Supplied material:
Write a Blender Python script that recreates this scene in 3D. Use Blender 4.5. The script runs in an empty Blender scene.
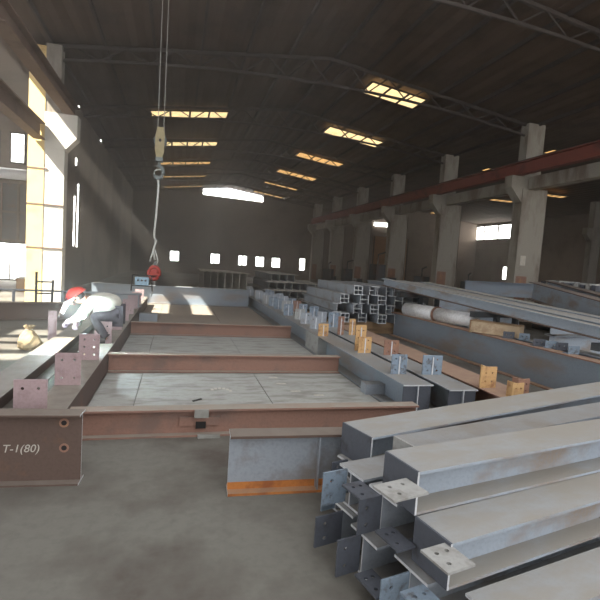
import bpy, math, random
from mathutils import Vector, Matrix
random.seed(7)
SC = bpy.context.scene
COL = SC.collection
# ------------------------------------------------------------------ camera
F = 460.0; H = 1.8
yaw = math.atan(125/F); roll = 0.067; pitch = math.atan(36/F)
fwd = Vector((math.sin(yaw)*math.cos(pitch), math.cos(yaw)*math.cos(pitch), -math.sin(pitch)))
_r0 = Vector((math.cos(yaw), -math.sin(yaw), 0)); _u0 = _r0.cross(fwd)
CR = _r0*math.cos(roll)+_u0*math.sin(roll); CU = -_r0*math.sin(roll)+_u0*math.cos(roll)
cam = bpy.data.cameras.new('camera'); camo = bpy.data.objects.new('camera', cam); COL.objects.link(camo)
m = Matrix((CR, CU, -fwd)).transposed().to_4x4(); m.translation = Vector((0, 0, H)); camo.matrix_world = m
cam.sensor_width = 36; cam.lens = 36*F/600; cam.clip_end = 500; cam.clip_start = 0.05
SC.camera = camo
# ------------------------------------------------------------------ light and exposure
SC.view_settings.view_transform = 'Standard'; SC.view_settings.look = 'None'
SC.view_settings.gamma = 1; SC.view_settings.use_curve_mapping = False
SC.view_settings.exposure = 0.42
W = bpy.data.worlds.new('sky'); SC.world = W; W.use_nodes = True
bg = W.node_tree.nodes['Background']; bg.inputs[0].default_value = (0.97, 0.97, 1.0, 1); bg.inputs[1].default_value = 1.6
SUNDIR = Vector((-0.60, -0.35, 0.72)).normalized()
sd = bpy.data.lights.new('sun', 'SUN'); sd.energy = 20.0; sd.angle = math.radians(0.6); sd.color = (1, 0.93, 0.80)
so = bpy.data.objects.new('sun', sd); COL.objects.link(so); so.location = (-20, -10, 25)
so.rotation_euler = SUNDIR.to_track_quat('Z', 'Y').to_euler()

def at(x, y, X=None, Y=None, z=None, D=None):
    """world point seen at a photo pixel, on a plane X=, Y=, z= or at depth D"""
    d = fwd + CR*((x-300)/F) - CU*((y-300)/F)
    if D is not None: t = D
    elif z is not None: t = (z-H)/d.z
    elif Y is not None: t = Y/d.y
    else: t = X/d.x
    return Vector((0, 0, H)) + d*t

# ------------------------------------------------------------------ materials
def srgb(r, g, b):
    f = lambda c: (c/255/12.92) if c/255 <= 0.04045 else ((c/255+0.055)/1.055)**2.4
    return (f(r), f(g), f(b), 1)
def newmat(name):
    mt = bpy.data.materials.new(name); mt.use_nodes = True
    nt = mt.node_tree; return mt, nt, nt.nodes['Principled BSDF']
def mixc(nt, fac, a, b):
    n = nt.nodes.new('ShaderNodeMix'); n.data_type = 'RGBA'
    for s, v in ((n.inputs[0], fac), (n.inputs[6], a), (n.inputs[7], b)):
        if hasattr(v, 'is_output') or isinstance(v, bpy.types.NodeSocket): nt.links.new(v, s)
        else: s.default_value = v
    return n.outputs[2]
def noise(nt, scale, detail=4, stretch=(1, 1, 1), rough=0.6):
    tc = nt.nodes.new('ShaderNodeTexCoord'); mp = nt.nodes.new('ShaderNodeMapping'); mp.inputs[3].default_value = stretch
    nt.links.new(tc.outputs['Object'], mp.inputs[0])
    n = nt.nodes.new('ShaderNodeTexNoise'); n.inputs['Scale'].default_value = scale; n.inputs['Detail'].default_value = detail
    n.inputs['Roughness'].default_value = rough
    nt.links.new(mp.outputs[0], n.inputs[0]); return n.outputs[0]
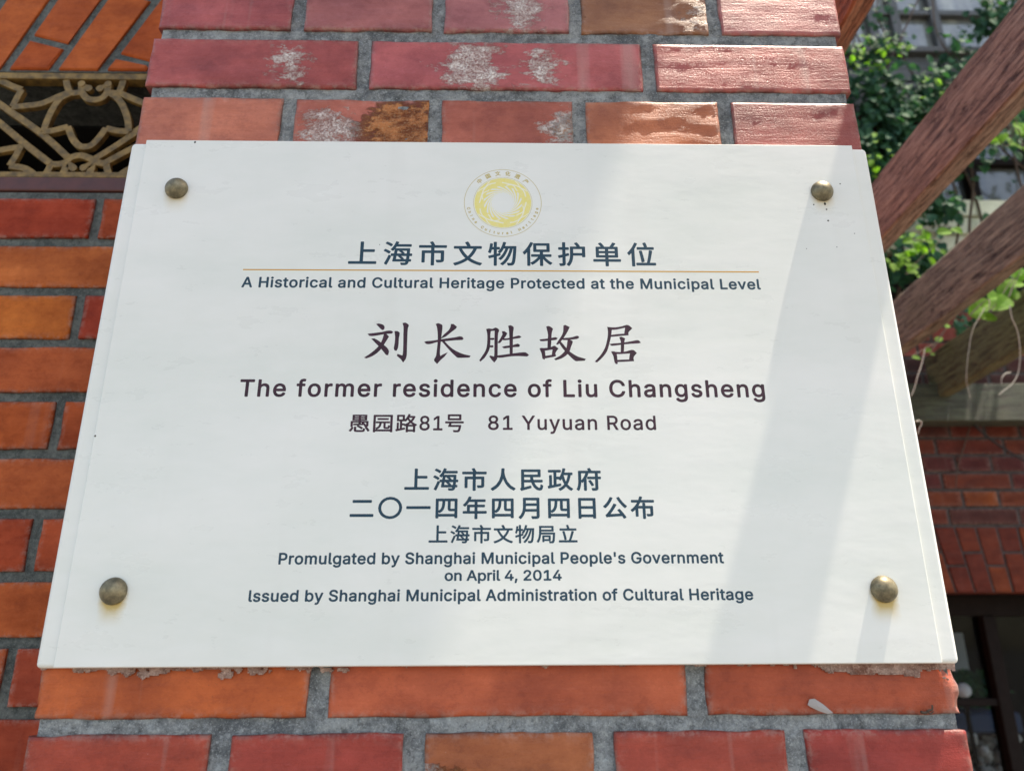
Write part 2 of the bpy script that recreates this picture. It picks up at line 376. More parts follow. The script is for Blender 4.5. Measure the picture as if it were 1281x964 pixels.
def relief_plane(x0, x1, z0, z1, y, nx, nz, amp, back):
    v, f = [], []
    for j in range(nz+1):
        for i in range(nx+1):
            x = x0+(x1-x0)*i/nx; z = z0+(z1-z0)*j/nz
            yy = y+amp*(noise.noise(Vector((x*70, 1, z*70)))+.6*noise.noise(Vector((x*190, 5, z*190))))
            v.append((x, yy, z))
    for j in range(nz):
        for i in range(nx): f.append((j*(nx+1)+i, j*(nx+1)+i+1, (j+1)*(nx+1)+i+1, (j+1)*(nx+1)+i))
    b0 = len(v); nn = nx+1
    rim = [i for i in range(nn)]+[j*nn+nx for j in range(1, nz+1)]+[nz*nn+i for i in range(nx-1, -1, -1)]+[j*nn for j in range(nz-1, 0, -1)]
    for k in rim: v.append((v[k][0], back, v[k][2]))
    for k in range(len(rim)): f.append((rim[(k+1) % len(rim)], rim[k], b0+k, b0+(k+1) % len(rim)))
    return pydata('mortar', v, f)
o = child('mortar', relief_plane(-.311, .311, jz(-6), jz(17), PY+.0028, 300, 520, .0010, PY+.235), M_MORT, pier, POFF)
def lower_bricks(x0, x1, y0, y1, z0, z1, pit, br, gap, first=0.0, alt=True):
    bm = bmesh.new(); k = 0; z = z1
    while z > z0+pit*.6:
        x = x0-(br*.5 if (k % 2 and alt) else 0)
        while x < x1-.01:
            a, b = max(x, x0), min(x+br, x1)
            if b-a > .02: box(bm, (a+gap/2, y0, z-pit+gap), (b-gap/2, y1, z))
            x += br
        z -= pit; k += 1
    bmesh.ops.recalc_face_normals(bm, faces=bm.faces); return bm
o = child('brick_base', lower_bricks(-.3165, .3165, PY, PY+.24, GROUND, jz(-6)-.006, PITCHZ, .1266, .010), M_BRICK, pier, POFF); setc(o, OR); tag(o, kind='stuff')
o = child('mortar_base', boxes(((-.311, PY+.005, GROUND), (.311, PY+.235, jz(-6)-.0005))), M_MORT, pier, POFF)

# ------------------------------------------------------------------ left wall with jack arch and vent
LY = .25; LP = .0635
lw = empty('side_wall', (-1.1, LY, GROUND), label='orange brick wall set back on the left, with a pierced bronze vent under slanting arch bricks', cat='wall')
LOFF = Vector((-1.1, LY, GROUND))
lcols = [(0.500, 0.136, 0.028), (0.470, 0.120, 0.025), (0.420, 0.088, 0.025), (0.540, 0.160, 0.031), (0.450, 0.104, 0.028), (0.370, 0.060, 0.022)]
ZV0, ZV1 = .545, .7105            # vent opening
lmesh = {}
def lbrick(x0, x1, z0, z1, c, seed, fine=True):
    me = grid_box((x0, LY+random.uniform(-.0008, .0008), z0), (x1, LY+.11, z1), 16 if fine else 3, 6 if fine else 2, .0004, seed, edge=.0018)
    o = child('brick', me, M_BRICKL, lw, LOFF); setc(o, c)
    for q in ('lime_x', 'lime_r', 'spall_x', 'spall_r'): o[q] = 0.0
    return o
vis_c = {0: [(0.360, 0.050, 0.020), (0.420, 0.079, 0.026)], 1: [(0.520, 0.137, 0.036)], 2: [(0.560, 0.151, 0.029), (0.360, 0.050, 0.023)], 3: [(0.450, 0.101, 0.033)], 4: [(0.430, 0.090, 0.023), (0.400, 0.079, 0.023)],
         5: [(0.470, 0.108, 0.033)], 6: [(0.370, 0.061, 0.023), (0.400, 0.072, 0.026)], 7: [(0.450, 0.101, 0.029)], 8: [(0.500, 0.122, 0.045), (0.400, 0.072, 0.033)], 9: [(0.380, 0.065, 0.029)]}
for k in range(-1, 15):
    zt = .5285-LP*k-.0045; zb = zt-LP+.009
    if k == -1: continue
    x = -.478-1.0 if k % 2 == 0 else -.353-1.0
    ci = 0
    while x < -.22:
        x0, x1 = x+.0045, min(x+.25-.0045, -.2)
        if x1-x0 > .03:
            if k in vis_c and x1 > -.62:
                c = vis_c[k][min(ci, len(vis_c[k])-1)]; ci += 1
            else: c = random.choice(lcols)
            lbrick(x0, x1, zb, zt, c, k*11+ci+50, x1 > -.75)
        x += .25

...

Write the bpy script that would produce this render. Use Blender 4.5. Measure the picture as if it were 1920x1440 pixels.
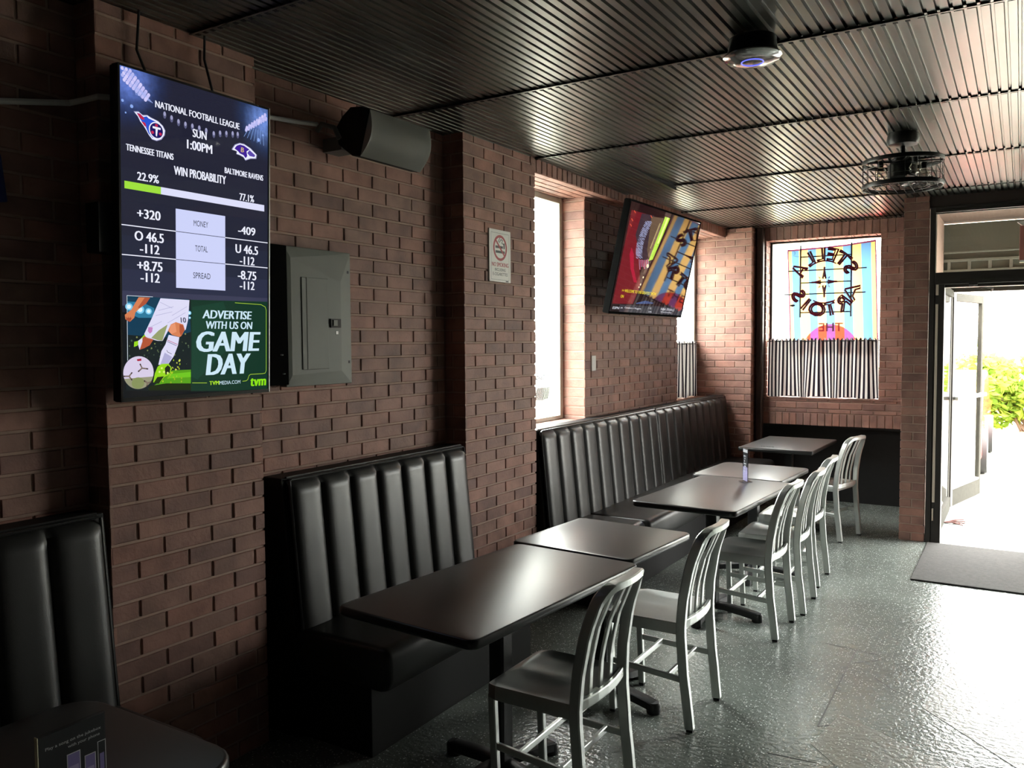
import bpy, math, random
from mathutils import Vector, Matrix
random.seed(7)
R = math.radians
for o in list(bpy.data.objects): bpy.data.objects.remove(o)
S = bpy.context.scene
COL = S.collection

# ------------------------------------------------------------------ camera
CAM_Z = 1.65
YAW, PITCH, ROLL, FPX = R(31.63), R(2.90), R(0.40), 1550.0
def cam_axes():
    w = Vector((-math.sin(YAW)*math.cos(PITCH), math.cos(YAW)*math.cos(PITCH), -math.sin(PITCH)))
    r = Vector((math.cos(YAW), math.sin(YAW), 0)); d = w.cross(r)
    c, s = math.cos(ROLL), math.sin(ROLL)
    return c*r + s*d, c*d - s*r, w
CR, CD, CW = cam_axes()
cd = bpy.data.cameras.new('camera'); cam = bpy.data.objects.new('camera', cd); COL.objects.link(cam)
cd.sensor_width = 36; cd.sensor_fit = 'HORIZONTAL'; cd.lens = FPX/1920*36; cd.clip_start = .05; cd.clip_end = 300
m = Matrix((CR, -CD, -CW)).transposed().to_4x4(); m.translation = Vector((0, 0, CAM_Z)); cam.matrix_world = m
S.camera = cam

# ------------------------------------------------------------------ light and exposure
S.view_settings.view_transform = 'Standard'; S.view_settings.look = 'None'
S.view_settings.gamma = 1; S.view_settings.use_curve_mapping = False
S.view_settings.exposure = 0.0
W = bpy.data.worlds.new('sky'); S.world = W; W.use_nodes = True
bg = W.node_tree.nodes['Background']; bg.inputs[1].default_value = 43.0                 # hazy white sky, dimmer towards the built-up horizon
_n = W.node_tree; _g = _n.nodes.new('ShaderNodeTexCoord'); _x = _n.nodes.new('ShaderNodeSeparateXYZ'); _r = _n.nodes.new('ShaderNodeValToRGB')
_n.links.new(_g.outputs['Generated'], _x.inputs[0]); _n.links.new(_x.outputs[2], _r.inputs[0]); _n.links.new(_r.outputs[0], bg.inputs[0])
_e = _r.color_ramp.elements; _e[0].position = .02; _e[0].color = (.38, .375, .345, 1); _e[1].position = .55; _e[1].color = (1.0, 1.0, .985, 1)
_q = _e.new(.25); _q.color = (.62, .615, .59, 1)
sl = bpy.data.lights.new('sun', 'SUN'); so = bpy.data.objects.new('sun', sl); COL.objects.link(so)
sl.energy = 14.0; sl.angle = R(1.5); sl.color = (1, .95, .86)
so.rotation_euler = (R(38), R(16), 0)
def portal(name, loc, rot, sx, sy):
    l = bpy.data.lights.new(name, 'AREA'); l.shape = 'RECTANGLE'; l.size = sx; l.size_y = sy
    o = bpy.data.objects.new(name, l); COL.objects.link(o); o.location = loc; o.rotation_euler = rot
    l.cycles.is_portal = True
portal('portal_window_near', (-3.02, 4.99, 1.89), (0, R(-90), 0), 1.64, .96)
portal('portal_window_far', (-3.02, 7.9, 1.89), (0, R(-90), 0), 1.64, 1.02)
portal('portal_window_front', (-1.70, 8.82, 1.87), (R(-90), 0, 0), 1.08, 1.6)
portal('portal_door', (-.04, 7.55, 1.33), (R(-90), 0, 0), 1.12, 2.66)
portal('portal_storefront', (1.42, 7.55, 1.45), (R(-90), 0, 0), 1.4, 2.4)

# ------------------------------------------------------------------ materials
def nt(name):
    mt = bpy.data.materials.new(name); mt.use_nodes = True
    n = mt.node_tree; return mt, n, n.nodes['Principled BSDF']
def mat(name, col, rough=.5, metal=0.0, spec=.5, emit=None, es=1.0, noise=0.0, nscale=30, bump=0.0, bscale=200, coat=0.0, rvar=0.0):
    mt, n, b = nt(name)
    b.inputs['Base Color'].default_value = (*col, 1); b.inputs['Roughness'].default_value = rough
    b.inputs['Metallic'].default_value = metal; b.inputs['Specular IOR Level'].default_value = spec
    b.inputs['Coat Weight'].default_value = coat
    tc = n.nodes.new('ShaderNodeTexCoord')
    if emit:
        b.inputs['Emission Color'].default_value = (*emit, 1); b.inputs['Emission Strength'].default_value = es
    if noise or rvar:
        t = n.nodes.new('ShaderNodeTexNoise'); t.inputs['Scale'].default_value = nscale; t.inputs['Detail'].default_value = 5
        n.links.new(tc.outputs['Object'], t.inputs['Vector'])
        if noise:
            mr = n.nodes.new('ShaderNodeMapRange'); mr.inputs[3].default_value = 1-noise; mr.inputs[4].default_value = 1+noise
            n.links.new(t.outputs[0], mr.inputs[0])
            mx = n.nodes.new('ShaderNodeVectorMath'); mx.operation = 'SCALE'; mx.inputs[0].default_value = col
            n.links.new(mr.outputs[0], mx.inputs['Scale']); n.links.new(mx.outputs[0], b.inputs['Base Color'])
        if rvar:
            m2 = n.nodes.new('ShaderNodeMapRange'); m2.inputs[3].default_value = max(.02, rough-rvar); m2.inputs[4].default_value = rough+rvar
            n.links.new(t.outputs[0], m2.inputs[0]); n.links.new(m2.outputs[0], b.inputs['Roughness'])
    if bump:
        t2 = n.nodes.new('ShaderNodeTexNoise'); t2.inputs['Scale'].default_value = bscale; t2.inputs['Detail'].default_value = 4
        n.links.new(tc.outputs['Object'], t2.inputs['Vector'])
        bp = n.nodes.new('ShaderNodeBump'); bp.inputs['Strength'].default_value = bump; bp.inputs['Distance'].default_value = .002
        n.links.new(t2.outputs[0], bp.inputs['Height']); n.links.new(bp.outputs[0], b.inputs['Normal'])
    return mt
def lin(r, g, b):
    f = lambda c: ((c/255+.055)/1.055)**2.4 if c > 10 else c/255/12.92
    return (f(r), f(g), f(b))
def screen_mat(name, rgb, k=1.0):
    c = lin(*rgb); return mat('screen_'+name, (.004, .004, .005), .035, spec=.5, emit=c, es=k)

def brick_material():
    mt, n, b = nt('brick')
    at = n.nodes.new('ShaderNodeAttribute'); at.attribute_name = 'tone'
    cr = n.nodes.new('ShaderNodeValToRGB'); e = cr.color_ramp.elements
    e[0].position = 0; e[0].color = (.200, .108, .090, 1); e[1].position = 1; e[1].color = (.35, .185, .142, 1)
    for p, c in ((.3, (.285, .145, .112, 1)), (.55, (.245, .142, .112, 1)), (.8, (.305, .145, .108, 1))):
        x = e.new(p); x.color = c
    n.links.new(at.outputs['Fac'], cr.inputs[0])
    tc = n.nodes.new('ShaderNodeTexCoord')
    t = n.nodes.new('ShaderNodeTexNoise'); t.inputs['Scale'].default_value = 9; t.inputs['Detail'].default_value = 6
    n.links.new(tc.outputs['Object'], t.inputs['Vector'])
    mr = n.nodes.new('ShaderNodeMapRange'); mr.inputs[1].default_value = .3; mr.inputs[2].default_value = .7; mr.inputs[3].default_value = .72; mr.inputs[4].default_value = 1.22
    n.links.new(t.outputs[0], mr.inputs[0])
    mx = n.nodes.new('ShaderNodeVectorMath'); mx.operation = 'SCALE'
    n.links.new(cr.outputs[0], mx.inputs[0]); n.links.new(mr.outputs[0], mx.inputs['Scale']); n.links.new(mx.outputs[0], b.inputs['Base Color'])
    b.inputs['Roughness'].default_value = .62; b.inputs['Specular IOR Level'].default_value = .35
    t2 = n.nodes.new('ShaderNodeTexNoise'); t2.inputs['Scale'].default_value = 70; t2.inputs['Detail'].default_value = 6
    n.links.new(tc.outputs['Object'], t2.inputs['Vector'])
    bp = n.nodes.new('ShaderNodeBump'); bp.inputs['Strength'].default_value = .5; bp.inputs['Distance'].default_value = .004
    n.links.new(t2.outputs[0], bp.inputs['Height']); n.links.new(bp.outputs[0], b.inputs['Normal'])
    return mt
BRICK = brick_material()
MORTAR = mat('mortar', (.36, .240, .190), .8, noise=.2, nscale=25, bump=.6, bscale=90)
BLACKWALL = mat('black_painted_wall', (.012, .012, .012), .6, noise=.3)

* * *

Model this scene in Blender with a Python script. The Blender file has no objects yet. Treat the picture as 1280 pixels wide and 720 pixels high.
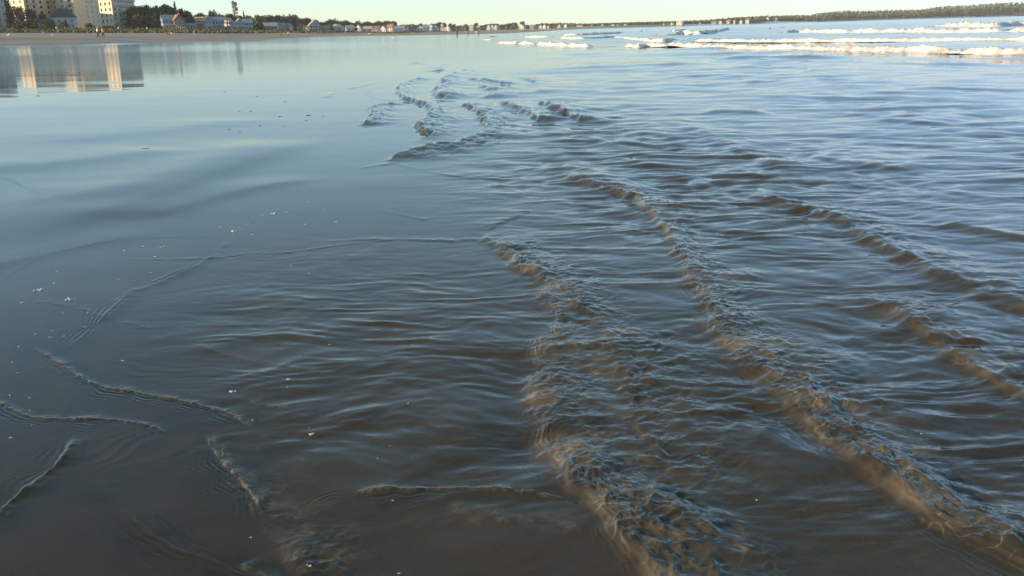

Problem:
Leave the pictures out and print, exactly as written, every line from the one holding "Write a Blender" down to the one holding "return Vector((0, 0, H)) + d*t", both of those included.

Response:
Write a Blender Python script that recreates this scene in 3D. Use Blender 4.5. The script runs in an empty Blender scene.
import bpy, math, random
from mathutils import Vector, Matrix
random.seed(7)
SC = bpy.context.scene
COL = SC.collection
# ------------------------------------------------------------------ camera
F = 460.0; H = 1.8
yaw = math.atan(125/F); roll = 0.067; pitch = math.atan(36/F)
fwd = Vector((math.sin(yaw)*math.cos(pitch), math.cos(yaw)*math.cos(pitch), -math.sin(pitch)))
_r0 = Vector((math.cos(yaw), -math.sin(yaw), 0)); _u0 = _r0.cross(fwd)
CR = _r0*math.cos(roll)+_u0*math.sin(roll); CU = -_r0*math.sin(roll)+_u0*math.cos(roll)
cam = bpy.data.cameras.new('camera'); camo = bpy.data.objects.new('camera', cam); COL.objects.link(camo)
m = Matrix((CR, CU, -fwd)).transposed().to_4x4(); m.translation = Vector((0, 0, H)); camo.matrix_world = m
cam.sensor_width = 36; cam.lens = 36*F/600; cam.clip_end = 500; cam.clip_start = 0.05
SC.camera = camo
# ------------------------------------------------------------------ light and exposure
SC.view_settings.view_transform = 'Standard'; SC.view_settings.look = 'None'
SC.view_settings.gamma = 1; SC.view_settings.use_curve_mapping = False
SC.view_settings.exposure = 0.42
W = bpy.data.worlds.new('sky'); SC.world = W; W.use_nodes = True
bg = W.node_tree.nodes['Background']; bg.inputs[0].default_value = (0.97, 0.97, 1.0, 1); bg.inputs[1].default_value = 1.6
SUNDIR = Vector((-0.60, -0.35, 0.72)).normalized()
sd = bpy.data.lights.new('sun', 'SUN'); sd.energy = 20.0; sd.angle = math.radians(0.6); sd.color = (1, 0.93, 0.80)
so = bpy.data.objects.new('sun', sd); COL.objects.link(so); so.location = (-20, -10, 25)
so.rotation_euler = SUNDIR.to_track_quat('Z', 'Y').to_euler()

def at(x, y, X=None, Y=None, z=None, D=None):
    """world point seen at a photo pixel, on a plane X=, Y=, z= or at depth D"""
    d = fwd + CR*((x-300)/F) - CU*((y-300)/F)
    if D is not None: t = D
    elif z is not None: t = (z-H)/d.z
    elif Y is not None: t = Y/d.y
    else: t = X/d.x
    return Vector((0, 0, H)) + d*t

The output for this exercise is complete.